What a Difference Five Years Makes

During 2007, we witnessed 86 VC-backed IPOs bring in $10.3 billion in fresh capital. Unfortunately, 2008 did not produce the same pay day. With only 6 IPOs yielding $470 million, many feared the party was over. Fear not, 2009 brought a sliver of hope as the number of IPOs doubled to 12, bringing in $1.6 billion. 2010 proved to be a strong year. We were blessed with 75 IPOs, bringing in $7.6 billion. Of course, 2011 would be more of the same, right? Wrong.

The Year of Bloated IPOs

In 2011, we had approximately half the number of IPOS as 2007, yet the amount of capital raised was roughly the same. At first glance, we might think this is a good thing. Actually, this is the worst thing that could have happened. Jumbo IPOs were caused by underwriters propping up prices to unsustainable levels, knowing that the market was hungry for new shares. The average IPO jumped 30% on opening day and stumbled back below opening price. Slumping stock prices acted as a distraction. Management should have been focused on growing the company, not the stock price.

Below is a chart of a few high flying stocks that closed the year below their opening price: Demand Media, Pandora, LinkedIn, Groupon, Zynga and Angie’s List.

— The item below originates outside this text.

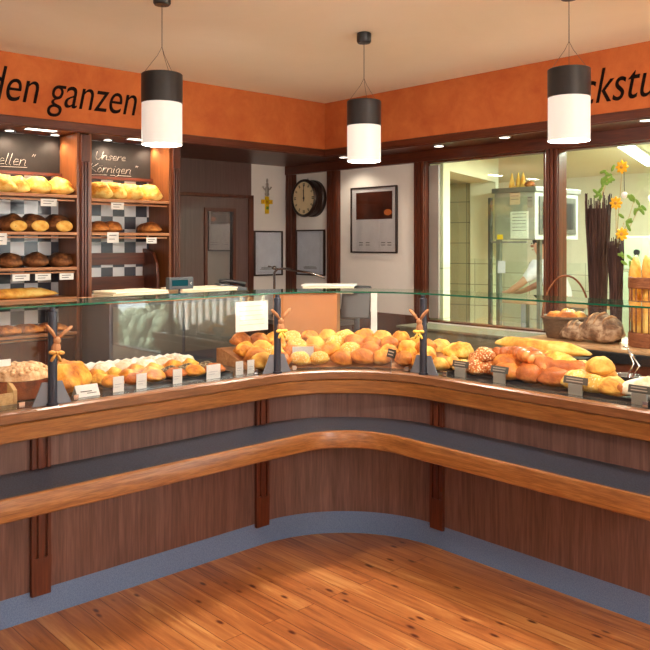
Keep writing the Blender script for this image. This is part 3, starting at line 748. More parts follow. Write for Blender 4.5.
# ================================================================== BACK WALL OBJECTS
SHEET = {}
def picture(name, label, cat, pos, w, h, axis, mat, extra=None, t=.014, group=None):
    """axis 'x': hangs on the left wall facing +x; 'y': on the right wall facing -y. pos = centre on wall"""
    if axis == 'x': R = Matrix(((0, 0, 1), (1, 0, 0), (0, 1, 0))).to_4x4()     # local x->y, y->z, z->x
    else: R = Matrix(((1, 0, 0), (0, 0, -1), (0, 1, 0))).to_4x4()
    e = empty(name, label, cat, pos, 0, group); e.matrix_world = Matrix.Translation(pos) @ R
    f = MB(); d = .018
    f.box(-w/2, w/2, h/2-t, h/2, 0, d); f.box(-w/2, w/2, -h/2, -h/2+t, 0, d); f.box(-w/2, -w/2+t, -h/2+t, h/2-t, 0, d); f.box(w/2-t, w/2, -h/2+t, h/2-t, 0, d)
    f.build('frame', 'frame_dark', e, bevel=.002)
    sh_ = MB().box(-w/2+t, w/2-t, -h/2+t, h/2-t, .002, .008).build('sheet', mat, e); SHEET[e.name] = sh_
    MB().box(-w/2+t, w/2-t, -h/2+t, h/2-t, .012, .014).build('glass', 'glass', e)
    return e
def writing_lines(e, w, h, n, z=.0085, y0=.3, y1=-.3, name='writing'):
    m = MB()
    for k in range(n):
        y = h*(y0+(y1-y0)*k/max(1, n-1)); l = w*(.3+.1*random.random())
        m.box(-l, l, y-.0018, y+.0018, z, z+.0006)
    m.build(name, 'ink', SHEET.get(e.name, e))
f1 = picture('framed_certificate', 'framed pale certificate under the yellow cross on the left wall', 'picture', (WX+.001, 4.545, 1.505), .335, .415, 'x', 'blue_paper', group='framed certificates by the corner')
f2 = picture('framed_certificate', 'framed pale certificate under the round clock', 'picture', (-5.405, WY-.001, 1.512), .395, .42, 'y', 'blue_paper', group='framed certificates by the corner')
for f in (f1, f2): writing_lines(f, .26, .36, 3, y0=-.36, y1=-.41)
po = picture('framed_poster', 'tall framed poster with a dark photo on the white wall', 'picture', (-4.602, WY-.001, 1.795), .535, .56, 'y', 'poster_paper', t=.013)
m = MB().box(-.205, .215, .005, .235, .0085, .0095); m.build('dark_photo', plaster('dark_photo_print', srgb(40, 14, 8), srgb(96, 40, 18), 3, .5), SHEET[po.name])
m = MB().blob((.165, .06, .0098), .045, .026, .0008, 14, 6); m.build('orange_highlight', flat('orange_print', srgb(206, 110, 50), .5), SHEET[po.name])
m = MB(); 
for x in (-.14, -.06, .12, .19): 
    for z in (-.215, -.195): m.box(x-.03, x+.015, z, z+.006, .0085, .0092)
m.build('caption', 'ink', SHEET[po.name])
# yellow cross with figure
cr = empty('wall_cross', 'yellow wax cross with silver figure on the white wall', 'cross', (WX+.001, 4.53, 1.94))
m = MB(); m.box(0, .012, -.022, .022, -.07, .09); m.box(0, .012, -.065, .065, .02, .06); m.build('cross', 'gold', cr, bevel=.004)
m = MB(); m.blob((.008, 0, .20), .008, .016, .018, 10, 8); m.blob((.008, 0, .15), .008, .022, .045, 10, 8); m.tube([(.008, -.05, .178), (.008, -.03, .155), (.008, 0, .17), (.008, .03, .155), (.008, .05, .178)], .007, 6); m.blob((.008, 0, .235), .007, .012, .022, 8, 6); m.blob((.008, 0, .11), .008, .026, .02, 10, 8)
m.build('figure', 'silver', cr, True)
m = MB(); m.box(.012, .016, -.014, .014, -.03, -.002); m.build('plaque', 'leaf', cr)
for k in (-.045, .045, 0): MB().blob((.013, k, .04), .004, .012, .012, 8, 6).build('wax_rosette', flat('amber_wax', srgb(210, 150, 20), .4), cr, True)
# wall clock (deep drum)
ck = empty('wall_clock', 'round dark-rimmed clock reading twelve on the right wall', 'clock', (-5.36, WY, 2.005))
R = Matrix.Rotation(PI/2, 4, 'X')
def lz(prof, name, mat, smooth='auto'): MB().lathe(prof, (0, 0, 0), 48, True, R).build(name, mat, ck, smooth)
lz([(.168, .001), (.168, .035), (.158, .045), (.158, .10), (.165, .105), (.172, .115), (.170, .132), (.158, .142), (.148, .138), (.148, .125), (.01, .125)], 'case', 'frame_dark')
lz([(.148, .1255), (.001, .1265)], 'dial', 'clock_face', False)
for k in range(12):
    m = MB(); a = k*PI/6; rr = .122; Q = R @ Matrix.Rotation(-a, 4, 'Z')
    w = .007 if k % 3 else .011
    m.box(-w, -w*.3, rr-.014, rr+.014, .1268, .1276, Q); m.box(w*.3, w, rr-.014, rr+.014, .1268, .1276, Q)
    m.build('numeral', 'black', ck)
m = MB(); Q = R @ Matrix.Rotation(-.01, 4, 'Z'); m.box(-.004, .004, -.03, .115, .129, .1305, Q); m.build('minute_hand', 'black', ck)
m = MB(); Q = R @ Matrix.Rotation(.06, 4, 'Z'); m.box(-.0055, .0055, -.02, .075, .1275, .1288, Q); m.build('hour_hand', 'black', ck)
m = MB(); m.lathe([(.009, .127), (.009, .132)], (0, 0, 0), 14, True, R); m.build('hub', 'black', ck)
m = MB(); m.tube([(0, -.07, .165), (-.012, -.07, .178), (0, -.07, .19), (.012, -.07, .178), (0, -.07, .165)], .003, 6); m.build('hanging_loop', 'frame_dark', ck, True)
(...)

Lean and Mean, Miss Diane Greene

Let’s look back at 2007. VMW was the hottest IPO. They went public on August 14, with prior year revenues of $704 million, net income of $87 million and $176 million in cash. The stock opened at $52, rose 90% on the first day and peaked at $107 on November 9. At the end of 2007, the stock closed at $85, up 63% from the opening price. Over the past five years, the share price ebbed and flowed with the markets, but has now settled in the mid $80s. VMW continues to be a healthy company, focused on increasing market share, not market cap.

Pipeline is About to Burst

Currently, there are over 205 companies which have filed to go public. To put this in context, 299 companies filed to go public in all of 2007 and 259 companies filed in 2011. Over the past five years, with the exception of 2008, the percentage of companies that identify as technology companies held steady at approximately 15%. In 2012, we could see well over 50 technology IPOs. Let’s hope they are appropriately priced.

IPOs are Good for America

Historically, 85% of job growth occurs after a healthy IPO. It is critical that we get IPOs priced for sustainability (read: job growth), not quick profit. We want CEOs focused on increasing staff, not bending over backwards to please shareholders clamoring for their “profit.” If CEOs are worried about expenses, they’re less likely to invest in growth. In this scenario, nobody wins.